Task goal: Please copy the lines below exactly, from the first one through the line showing "return tuple(out)".

Dataset content:
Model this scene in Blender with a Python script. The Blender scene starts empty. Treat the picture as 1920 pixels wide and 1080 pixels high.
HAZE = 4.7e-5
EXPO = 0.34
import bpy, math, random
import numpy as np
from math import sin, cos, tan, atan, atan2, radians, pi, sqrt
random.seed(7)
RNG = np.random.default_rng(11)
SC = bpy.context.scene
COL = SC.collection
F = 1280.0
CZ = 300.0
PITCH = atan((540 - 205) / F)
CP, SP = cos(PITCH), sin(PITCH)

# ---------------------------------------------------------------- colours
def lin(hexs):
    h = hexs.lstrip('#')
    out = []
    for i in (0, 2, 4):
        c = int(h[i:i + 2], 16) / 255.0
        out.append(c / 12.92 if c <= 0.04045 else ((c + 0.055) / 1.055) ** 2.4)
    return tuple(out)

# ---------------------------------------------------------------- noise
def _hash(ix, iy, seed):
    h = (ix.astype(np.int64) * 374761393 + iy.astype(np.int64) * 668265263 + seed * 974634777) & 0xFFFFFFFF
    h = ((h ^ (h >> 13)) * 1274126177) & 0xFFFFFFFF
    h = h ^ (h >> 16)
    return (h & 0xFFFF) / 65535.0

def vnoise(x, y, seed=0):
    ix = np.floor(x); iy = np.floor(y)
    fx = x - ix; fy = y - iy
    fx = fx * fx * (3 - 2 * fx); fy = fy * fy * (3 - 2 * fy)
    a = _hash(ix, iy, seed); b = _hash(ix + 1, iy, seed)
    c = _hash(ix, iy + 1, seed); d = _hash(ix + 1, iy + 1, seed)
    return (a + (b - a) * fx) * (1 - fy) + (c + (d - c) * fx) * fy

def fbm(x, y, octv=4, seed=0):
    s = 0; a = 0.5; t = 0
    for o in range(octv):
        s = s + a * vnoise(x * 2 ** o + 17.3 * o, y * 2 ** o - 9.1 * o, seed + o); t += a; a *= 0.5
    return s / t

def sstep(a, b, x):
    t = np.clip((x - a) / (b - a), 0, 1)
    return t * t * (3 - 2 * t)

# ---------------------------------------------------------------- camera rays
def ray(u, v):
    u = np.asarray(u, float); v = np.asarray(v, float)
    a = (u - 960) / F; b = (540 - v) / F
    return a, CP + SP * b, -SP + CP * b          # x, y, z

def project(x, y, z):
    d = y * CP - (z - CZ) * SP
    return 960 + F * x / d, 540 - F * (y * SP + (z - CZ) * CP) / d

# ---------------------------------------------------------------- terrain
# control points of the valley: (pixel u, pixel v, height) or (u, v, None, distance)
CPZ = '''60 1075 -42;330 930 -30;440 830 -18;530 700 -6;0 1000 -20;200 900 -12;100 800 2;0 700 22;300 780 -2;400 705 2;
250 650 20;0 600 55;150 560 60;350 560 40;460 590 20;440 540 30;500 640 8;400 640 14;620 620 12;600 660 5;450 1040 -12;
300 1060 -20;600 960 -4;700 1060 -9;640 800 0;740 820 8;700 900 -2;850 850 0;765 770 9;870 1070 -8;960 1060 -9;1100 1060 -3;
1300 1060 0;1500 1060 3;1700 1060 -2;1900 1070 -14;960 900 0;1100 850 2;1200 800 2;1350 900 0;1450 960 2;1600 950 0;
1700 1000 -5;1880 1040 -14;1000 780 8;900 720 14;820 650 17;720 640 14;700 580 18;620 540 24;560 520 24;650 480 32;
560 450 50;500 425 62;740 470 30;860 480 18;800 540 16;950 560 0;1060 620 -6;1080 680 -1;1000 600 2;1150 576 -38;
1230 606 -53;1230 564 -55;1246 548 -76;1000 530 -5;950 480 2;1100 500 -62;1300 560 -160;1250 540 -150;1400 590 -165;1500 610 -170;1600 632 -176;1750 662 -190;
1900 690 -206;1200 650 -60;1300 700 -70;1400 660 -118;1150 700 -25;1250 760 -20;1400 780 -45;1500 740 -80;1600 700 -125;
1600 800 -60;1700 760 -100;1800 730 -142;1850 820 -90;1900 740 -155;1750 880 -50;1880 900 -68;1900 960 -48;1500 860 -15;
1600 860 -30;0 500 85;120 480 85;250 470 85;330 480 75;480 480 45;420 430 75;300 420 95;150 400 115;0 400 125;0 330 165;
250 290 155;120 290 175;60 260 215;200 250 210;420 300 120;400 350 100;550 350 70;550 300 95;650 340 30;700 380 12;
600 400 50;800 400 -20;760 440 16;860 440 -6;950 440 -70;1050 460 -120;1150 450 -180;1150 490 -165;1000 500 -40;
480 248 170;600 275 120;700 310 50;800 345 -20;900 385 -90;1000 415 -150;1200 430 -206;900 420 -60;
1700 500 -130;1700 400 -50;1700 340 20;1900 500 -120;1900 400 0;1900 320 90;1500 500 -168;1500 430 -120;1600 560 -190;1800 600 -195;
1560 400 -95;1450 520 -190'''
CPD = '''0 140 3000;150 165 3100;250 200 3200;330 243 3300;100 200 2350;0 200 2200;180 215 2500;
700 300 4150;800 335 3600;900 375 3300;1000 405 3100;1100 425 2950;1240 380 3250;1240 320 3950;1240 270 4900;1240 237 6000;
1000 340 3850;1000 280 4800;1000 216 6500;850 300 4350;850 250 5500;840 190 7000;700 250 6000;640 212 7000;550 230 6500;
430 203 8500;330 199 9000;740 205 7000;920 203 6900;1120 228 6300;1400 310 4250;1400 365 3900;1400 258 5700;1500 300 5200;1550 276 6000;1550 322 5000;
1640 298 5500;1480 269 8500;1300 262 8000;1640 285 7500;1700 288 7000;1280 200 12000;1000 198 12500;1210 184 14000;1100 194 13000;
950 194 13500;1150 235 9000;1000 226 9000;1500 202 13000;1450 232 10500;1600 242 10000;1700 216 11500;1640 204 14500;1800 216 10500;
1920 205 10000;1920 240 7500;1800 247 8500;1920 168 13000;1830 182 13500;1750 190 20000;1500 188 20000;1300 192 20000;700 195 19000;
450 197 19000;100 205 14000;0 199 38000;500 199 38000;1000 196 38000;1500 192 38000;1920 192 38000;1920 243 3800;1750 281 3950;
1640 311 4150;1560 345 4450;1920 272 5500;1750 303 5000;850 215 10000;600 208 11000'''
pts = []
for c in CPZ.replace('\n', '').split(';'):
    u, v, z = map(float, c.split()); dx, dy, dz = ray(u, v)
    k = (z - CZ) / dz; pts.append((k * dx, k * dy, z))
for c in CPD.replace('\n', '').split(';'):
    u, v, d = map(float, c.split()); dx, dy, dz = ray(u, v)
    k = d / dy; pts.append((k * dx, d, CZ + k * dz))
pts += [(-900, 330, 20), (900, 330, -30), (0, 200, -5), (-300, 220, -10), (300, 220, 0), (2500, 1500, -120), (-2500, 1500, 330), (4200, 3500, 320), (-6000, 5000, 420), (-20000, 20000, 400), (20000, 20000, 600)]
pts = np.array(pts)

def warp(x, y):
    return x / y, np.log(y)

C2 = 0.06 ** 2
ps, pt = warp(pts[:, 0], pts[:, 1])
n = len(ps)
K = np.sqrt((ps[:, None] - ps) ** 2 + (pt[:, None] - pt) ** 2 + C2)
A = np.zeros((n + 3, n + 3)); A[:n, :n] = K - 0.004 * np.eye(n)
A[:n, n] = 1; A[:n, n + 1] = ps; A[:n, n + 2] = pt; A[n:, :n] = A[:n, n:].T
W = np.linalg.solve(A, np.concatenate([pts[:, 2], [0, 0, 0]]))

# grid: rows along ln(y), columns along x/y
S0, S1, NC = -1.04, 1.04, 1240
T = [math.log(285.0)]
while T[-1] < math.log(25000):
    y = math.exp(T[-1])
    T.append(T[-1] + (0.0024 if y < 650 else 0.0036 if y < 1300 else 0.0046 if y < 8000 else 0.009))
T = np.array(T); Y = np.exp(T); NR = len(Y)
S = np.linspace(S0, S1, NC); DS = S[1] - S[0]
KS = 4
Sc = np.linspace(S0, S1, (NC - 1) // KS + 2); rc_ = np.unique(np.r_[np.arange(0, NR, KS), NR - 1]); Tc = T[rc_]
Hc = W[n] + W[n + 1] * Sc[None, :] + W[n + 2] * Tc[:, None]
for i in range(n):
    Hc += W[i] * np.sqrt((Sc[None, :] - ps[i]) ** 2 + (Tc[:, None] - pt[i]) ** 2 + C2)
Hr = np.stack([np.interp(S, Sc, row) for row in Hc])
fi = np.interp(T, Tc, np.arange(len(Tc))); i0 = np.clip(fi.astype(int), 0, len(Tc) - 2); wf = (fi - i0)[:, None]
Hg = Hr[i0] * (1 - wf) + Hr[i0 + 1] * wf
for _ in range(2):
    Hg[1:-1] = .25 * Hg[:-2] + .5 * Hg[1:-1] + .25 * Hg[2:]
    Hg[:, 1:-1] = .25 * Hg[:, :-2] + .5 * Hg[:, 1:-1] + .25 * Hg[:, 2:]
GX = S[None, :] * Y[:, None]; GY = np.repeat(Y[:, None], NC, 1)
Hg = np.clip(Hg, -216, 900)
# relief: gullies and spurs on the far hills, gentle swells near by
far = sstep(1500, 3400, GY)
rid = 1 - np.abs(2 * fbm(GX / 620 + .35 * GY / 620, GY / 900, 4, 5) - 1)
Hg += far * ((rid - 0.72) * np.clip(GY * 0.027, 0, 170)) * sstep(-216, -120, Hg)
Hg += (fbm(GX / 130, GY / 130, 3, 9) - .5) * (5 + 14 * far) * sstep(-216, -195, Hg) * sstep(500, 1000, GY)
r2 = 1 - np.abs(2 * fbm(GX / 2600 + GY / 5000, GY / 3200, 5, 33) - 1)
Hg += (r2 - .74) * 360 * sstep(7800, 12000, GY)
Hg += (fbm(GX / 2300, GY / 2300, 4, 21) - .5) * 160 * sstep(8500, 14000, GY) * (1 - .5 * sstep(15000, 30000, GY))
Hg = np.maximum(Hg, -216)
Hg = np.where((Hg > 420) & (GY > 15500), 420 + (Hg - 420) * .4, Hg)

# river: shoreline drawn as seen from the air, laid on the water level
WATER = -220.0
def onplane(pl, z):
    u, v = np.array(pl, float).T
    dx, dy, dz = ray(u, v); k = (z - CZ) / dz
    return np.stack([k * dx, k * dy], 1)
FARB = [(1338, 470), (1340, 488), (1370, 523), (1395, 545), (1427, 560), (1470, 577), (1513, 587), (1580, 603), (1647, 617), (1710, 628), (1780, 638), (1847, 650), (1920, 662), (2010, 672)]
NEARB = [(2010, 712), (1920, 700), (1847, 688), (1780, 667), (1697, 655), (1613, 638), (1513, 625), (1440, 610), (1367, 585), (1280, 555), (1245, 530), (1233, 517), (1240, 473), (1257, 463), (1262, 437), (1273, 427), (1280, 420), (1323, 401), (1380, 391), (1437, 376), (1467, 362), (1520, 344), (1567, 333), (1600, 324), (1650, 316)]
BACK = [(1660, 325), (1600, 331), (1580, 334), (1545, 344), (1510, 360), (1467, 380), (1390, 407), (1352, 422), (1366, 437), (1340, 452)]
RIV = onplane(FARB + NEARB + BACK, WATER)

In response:
Model this scene in Blender with a Python script. The Blender scene starts empty. Treat the picture as 1920 pixels wide and 1080 pixels high.
HAZE = 4.7e-5
EXPO = 0.34
import bpy, math, random
import numpy as np
from math import sin, cos, tan, atan, atan2, radians, pi, sqrt
random.seed(7)
RNG = np.random.default_rng(11)
SC = bpy.context.scene
COL = SC.collection
F = 1280.0
CZ = 300.0
PITCH = atan((540 - 205) / F)
CP, SP = cos(PITCH), sin(PITCH)

# ---------------------------------------------------------------- colours
def lin(hexs):
    h = hexs.lstrip('#')
    out = []
    for i in (0, 2, 4):
        c = int(h[i:i + 2], 16) / 255.0
        out.append(c / 12.92 if c <= 0.04045 else ((c + 0.055) / 1.055) ** 2.4)
    return tuple(out)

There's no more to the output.